Data to use:

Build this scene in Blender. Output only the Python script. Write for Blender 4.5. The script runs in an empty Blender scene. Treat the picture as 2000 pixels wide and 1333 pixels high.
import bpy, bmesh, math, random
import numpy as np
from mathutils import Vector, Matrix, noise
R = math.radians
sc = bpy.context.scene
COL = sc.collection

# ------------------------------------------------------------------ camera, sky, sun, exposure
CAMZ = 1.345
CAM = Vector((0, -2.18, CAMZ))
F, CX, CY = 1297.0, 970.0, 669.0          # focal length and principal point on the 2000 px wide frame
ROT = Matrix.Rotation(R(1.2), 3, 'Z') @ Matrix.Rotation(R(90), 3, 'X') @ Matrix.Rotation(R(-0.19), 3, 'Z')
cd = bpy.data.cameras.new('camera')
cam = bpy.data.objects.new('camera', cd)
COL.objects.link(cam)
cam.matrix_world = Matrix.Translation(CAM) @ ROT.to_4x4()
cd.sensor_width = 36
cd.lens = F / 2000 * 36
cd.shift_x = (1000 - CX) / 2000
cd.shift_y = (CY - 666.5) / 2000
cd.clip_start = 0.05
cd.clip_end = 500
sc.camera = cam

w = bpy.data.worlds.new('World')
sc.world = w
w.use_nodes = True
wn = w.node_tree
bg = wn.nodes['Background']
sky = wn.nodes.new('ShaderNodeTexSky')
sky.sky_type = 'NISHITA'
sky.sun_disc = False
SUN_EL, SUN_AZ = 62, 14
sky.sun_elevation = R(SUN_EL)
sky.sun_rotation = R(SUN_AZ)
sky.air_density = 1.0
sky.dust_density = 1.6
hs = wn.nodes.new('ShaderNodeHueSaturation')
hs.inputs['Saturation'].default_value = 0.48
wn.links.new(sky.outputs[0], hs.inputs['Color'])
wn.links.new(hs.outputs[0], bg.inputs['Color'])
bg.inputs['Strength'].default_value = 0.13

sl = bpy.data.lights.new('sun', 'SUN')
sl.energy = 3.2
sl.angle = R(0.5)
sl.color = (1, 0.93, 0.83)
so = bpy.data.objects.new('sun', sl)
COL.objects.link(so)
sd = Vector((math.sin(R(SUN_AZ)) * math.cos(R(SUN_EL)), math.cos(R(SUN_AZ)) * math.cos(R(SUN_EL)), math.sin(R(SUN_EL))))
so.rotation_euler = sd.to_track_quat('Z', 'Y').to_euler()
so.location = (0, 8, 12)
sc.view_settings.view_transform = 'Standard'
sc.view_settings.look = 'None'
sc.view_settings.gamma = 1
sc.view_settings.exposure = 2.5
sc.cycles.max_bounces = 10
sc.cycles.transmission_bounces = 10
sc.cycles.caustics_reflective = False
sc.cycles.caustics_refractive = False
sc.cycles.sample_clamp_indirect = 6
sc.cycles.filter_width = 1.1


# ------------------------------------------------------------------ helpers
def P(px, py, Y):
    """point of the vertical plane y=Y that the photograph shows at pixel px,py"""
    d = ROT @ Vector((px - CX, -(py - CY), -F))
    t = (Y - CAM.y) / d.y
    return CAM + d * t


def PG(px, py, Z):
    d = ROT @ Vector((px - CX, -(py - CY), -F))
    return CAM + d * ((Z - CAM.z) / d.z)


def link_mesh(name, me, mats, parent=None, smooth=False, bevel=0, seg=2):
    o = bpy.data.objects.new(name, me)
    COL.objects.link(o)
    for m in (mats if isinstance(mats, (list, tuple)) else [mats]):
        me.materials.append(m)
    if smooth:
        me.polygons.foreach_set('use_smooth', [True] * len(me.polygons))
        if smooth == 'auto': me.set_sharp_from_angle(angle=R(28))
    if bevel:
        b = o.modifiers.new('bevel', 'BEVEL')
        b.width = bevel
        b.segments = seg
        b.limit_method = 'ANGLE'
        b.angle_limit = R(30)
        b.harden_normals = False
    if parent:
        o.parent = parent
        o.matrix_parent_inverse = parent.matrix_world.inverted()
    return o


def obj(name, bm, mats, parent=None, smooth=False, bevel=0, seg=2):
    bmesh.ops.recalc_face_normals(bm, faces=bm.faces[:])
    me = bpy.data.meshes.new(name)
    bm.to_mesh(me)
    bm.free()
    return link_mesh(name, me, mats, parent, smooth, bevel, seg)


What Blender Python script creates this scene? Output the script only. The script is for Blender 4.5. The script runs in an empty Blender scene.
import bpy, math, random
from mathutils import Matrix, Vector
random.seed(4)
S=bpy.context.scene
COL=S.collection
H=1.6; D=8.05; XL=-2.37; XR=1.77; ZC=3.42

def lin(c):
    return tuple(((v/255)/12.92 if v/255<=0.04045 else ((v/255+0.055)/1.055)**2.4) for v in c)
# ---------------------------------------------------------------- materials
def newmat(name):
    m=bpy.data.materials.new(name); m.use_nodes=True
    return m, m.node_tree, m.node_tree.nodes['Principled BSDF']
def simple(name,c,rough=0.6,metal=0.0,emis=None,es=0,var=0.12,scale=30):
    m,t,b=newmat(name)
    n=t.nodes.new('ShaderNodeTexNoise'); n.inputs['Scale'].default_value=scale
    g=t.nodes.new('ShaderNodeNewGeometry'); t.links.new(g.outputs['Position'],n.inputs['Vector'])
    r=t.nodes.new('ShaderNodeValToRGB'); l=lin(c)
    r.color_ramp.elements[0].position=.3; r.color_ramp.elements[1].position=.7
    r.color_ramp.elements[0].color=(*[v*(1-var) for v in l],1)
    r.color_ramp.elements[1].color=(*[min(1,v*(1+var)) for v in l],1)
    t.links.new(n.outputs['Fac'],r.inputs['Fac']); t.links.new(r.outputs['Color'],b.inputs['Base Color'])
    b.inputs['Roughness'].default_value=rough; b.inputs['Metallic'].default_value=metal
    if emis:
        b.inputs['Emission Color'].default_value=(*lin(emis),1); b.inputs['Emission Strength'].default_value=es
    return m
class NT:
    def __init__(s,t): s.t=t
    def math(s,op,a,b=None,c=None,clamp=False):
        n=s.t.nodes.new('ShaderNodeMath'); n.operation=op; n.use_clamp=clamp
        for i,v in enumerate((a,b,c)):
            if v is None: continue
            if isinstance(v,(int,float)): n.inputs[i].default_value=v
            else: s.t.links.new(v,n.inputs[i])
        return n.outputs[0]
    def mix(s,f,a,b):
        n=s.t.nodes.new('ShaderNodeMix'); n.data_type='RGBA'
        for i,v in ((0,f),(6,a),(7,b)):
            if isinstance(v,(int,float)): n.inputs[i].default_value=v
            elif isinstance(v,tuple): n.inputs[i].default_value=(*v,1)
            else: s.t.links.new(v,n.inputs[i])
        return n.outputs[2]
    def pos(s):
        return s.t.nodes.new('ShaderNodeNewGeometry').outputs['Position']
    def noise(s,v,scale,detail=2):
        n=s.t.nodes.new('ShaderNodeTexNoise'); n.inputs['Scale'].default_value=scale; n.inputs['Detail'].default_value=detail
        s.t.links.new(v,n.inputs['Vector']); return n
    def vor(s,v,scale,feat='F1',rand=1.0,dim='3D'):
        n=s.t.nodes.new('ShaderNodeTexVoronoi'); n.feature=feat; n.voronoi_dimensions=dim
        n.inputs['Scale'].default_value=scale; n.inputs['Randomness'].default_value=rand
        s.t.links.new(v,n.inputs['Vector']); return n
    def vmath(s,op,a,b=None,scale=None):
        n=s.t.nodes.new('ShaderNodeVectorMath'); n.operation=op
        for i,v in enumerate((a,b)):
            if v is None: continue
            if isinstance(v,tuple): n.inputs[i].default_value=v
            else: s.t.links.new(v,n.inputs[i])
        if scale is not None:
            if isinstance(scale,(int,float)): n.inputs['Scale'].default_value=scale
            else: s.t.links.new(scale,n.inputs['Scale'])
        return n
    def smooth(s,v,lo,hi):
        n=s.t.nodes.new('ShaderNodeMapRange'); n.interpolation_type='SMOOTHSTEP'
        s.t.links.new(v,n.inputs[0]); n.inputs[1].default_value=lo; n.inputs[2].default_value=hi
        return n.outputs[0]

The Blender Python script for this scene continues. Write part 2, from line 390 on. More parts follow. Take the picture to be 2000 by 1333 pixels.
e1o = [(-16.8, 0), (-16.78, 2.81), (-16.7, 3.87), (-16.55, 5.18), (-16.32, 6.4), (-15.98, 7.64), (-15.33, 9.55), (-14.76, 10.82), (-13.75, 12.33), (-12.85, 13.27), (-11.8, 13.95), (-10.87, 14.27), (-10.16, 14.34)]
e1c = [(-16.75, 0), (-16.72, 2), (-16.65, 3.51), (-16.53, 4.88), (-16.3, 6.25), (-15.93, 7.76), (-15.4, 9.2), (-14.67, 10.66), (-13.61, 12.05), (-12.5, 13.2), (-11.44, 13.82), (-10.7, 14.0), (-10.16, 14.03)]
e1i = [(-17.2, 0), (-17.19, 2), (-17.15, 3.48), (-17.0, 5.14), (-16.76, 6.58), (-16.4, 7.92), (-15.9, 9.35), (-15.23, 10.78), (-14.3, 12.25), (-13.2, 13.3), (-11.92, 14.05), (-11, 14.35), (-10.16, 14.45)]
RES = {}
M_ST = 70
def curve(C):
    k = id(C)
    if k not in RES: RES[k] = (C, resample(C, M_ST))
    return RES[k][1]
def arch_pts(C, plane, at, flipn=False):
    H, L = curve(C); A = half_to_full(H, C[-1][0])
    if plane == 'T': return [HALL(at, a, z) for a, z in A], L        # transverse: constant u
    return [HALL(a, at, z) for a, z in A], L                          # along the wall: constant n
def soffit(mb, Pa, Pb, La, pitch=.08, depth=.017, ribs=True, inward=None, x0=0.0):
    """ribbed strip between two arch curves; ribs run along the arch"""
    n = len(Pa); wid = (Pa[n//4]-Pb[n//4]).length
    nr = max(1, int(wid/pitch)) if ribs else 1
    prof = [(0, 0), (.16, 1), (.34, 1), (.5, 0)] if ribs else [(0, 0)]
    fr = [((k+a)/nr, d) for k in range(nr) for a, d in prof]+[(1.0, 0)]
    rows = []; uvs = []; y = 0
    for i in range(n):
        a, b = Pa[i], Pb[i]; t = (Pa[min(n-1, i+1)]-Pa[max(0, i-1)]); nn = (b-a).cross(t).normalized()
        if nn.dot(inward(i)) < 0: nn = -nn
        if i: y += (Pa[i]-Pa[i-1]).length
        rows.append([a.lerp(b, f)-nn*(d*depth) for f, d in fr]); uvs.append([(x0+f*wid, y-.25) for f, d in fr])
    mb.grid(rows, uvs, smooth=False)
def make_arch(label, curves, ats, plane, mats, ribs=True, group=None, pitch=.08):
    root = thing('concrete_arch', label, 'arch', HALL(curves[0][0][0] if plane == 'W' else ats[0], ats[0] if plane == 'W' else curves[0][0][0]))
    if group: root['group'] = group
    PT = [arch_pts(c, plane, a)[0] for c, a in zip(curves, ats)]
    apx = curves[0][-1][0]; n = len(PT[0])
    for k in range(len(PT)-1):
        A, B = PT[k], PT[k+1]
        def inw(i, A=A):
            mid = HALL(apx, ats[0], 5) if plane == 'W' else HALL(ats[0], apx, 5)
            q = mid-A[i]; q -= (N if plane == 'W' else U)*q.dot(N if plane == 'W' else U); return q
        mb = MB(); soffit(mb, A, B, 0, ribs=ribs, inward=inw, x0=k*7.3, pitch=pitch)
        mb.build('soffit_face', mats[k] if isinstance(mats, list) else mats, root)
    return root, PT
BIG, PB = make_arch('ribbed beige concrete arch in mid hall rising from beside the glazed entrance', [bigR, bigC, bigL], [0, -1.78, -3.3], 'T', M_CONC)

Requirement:
Retype precisely, and only, the span of lines that opens at the line containing "What Blender Python" and closes at the line containing "H=1.6; D=8.05; XL=-2.37; XR=1.77; ZC=3.42", both inclusive.

Task solution:
What Blender Python script creates this scene? Output the script only. The script is for Blender 4.5. The script runs in an empty Blender scene.
import bpy, math, random
from mathutils import Matrix, Vector
random.seed(4)
S=bpy.context.scene
COL=S.collection
H=1.6; D=8.05; XL=-2.37; XR=1.77; ZC=3.42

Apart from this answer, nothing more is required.